# START OF EXTRACTED ENTRIES

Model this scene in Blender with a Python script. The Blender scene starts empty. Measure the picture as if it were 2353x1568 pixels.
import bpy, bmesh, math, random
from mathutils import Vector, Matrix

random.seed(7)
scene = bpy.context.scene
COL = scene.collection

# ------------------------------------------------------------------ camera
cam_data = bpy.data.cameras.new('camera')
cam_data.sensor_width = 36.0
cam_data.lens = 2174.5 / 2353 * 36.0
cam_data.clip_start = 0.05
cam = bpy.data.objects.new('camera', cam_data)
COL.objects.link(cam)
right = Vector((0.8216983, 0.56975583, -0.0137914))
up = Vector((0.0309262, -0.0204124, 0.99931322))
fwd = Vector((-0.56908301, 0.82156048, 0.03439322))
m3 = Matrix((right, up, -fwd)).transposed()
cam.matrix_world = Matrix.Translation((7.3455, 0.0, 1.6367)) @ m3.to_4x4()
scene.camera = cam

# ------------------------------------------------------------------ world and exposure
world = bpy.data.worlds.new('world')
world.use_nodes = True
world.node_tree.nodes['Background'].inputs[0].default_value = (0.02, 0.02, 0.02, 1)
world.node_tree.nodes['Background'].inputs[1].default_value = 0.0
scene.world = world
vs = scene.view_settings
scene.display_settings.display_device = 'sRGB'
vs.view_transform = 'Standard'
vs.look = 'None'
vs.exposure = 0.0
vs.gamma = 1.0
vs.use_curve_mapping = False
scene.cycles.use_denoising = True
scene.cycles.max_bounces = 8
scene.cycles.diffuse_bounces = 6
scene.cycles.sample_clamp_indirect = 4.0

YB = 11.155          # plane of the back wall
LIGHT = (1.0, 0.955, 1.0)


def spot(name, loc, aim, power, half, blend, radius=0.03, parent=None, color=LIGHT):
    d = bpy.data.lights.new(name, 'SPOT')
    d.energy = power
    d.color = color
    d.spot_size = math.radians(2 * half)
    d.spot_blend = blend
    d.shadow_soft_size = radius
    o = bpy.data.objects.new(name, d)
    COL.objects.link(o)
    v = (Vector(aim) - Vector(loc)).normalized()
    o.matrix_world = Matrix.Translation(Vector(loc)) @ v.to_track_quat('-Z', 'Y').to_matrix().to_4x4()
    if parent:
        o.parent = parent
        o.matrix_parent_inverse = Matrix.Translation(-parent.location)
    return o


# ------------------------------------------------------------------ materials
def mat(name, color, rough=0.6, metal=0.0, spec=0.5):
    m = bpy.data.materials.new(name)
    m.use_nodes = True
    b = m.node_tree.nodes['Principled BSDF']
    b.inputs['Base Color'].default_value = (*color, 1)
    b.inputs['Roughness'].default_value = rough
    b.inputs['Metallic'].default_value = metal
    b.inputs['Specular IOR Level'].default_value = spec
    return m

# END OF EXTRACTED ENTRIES
# START OF EXTRACTED ENTRIES

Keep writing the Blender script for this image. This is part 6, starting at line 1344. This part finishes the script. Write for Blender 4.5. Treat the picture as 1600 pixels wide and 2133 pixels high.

# END OF EXTRACTED ENTRIES
# START OF EXTRACTED ENTRIES

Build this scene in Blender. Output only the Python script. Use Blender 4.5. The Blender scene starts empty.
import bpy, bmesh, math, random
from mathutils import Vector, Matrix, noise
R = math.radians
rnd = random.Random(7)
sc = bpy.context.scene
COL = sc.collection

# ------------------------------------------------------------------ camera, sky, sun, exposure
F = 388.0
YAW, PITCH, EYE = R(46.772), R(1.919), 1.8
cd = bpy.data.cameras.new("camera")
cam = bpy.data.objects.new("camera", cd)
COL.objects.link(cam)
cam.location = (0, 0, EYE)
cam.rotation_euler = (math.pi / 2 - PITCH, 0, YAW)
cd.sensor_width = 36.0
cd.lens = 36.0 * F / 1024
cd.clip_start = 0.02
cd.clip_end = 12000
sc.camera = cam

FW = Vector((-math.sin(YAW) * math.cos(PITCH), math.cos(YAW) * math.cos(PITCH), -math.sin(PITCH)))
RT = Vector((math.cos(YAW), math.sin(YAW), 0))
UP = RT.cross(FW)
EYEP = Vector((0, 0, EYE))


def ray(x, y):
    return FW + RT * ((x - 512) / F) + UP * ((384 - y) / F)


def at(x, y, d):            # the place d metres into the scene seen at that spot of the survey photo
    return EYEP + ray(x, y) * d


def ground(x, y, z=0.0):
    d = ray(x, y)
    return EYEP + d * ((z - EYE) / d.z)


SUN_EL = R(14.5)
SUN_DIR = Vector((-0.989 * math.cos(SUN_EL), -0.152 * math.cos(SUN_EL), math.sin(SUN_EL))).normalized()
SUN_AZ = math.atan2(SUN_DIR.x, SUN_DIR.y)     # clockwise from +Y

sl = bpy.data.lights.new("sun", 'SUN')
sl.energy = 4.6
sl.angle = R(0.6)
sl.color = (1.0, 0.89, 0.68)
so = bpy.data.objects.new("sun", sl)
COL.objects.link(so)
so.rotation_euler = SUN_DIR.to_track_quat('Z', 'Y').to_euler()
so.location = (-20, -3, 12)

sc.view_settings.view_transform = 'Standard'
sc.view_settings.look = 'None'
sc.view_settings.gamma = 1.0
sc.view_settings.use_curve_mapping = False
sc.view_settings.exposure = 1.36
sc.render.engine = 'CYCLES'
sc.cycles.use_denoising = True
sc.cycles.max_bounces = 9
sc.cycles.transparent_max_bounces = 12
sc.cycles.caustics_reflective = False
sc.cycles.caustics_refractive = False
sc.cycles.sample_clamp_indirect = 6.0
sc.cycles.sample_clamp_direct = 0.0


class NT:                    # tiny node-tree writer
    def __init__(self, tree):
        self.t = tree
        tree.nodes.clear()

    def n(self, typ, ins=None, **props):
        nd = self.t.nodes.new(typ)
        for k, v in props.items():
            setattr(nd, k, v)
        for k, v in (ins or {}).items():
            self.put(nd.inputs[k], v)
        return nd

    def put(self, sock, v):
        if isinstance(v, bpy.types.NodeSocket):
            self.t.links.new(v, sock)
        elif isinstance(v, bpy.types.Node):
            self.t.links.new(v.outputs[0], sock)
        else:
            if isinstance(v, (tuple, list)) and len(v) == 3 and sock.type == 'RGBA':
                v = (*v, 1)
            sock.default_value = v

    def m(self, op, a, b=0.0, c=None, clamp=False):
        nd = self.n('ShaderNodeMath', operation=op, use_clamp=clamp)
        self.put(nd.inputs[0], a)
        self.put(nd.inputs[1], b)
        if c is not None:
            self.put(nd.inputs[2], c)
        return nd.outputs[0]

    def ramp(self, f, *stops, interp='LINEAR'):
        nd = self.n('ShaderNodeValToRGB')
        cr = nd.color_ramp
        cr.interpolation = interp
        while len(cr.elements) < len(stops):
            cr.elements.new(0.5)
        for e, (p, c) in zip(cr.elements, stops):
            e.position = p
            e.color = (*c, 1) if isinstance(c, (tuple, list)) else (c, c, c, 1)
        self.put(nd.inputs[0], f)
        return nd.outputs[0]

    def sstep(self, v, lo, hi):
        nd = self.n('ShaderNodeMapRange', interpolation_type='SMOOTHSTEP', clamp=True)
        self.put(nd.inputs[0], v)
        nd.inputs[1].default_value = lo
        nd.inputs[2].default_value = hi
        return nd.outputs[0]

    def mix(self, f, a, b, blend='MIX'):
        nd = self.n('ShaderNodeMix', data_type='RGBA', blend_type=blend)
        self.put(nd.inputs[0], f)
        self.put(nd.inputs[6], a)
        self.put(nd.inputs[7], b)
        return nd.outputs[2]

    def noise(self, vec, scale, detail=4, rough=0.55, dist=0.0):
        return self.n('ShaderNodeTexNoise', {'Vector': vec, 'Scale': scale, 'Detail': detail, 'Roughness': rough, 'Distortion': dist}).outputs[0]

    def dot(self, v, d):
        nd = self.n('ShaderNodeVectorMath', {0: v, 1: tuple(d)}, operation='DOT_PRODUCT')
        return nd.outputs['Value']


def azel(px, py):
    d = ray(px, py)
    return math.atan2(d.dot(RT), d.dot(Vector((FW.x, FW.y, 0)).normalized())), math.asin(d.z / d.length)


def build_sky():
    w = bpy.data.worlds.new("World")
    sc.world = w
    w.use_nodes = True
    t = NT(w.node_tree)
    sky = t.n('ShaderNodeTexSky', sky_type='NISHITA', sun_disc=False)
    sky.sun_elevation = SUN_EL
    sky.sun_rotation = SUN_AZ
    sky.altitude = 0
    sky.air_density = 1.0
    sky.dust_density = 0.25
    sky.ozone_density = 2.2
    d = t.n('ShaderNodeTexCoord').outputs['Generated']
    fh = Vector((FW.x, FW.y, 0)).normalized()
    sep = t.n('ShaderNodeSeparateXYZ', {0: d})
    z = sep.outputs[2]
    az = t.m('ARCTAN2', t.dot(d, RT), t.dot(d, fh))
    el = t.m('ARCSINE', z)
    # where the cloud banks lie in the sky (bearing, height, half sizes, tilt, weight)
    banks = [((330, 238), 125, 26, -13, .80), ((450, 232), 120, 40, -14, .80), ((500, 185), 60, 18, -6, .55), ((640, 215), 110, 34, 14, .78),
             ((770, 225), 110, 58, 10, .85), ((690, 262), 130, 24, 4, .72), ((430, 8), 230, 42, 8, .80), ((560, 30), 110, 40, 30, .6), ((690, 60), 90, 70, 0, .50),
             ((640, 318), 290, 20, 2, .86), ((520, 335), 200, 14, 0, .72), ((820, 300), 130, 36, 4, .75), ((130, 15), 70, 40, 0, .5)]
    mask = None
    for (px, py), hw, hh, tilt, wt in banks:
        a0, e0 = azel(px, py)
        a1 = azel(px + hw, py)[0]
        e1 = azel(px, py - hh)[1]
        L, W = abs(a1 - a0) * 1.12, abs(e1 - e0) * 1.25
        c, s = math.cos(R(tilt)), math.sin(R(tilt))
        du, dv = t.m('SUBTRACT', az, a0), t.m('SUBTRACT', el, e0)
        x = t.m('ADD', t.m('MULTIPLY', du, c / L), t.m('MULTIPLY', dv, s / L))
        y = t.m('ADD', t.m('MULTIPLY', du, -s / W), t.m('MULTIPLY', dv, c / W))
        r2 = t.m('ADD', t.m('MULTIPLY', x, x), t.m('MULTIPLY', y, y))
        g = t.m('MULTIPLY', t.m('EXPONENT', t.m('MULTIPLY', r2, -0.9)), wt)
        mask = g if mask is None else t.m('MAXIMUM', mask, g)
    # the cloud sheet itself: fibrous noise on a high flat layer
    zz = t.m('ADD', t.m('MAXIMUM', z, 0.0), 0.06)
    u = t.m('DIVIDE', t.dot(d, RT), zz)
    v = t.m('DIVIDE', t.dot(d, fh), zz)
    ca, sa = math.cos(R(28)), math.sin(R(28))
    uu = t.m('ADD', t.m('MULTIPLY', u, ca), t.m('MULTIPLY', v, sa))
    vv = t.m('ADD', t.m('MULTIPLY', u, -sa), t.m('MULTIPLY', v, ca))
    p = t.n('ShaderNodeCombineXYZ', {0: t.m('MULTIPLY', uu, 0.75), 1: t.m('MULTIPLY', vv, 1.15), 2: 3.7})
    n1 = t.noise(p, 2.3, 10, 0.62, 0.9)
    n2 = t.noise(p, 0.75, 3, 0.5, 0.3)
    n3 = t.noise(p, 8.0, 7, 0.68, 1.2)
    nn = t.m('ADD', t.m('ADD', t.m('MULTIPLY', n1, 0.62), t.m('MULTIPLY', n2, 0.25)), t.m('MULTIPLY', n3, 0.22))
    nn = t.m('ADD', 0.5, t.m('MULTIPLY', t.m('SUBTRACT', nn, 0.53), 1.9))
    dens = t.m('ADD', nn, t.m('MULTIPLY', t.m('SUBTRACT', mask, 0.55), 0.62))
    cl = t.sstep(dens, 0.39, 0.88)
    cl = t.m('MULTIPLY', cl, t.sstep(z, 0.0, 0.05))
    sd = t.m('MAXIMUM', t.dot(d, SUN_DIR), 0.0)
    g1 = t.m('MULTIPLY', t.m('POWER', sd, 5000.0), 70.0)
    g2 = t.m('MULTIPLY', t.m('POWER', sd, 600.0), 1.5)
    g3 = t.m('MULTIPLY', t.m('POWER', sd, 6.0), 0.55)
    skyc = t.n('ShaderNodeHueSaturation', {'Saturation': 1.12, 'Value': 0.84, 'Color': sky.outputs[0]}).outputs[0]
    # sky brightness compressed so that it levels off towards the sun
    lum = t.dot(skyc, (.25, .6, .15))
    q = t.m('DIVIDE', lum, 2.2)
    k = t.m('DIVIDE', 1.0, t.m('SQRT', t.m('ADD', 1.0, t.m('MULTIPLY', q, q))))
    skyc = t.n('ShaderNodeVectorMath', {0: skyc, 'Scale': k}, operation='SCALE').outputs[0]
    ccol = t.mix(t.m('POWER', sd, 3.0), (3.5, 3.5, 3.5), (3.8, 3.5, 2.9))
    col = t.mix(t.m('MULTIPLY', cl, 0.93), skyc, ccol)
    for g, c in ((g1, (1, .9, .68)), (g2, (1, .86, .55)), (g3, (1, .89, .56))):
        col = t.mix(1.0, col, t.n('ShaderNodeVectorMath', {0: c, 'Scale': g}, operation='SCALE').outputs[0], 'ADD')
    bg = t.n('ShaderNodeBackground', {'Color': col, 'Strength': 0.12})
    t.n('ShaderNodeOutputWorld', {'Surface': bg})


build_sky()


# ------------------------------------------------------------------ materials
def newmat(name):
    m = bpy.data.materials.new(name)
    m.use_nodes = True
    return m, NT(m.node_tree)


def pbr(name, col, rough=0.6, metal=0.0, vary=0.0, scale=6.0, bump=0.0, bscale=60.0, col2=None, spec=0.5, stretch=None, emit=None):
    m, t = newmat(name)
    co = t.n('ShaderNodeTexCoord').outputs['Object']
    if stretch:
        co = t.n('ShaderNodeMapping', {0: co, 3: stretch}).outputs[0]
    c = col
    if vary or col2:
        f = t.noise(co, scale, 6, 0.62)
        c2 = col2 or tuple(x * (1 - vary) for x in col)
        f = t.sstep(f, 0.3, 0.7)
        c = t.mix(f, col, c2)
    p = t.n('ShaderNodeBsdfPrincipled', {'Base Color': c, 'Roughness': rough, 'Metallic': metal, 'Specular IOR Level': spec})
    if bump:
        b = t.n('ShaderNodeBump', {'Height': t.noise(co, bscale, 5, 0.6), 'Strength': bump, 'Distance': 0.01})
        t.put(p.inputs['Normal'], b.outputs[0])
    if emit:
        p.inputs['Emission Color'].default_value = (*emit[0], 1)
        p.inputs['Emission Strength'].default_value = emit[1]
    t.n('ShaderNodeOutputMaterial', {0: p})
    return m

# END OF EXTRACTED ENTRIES

TO DO ->
Take the lines from the line with "Model this scene" through the line with "scene.camera = cam", both ends included, and give them again exactly, with nothing else.

WORKED ANSWER ->
Model this scene in Blender with a Python script. The Blender scene starts empty. Measure the picture as if it were 2353x1568 pixels.
import bpy, bmesh, math, random
from mathutils import Vector, Matrix

random.seed(7)
scene = bpy.context.scene
COL = scene.collection

# ------------------------------------------------------------------ camera
cam_data = bpy.data.cameras.new('camera')
cam_data.sensor_width = 36.0
cam_data.lens = 2174.5 / 2353 * 36.0
cam_data.clip_start = 0.05
cam = bpy.data.objects.new('camera', cam_data)
COL.objects.link(cam)
right = Vector((0.8216983, 0.56975583, -0.0137914))
up = Vector((0.0309262, -0.0204124, 0.99931322))
fwd = Vector((-0.56908301, 0.82156048, 0.03439322))
m3 = Matrix((right, up, -fwd)).transposed()
cam.matrix_world = Matrix.Translation((7.3455, 0.0, 1.6367)) @ m3.to_4x4()
scene.camera = cam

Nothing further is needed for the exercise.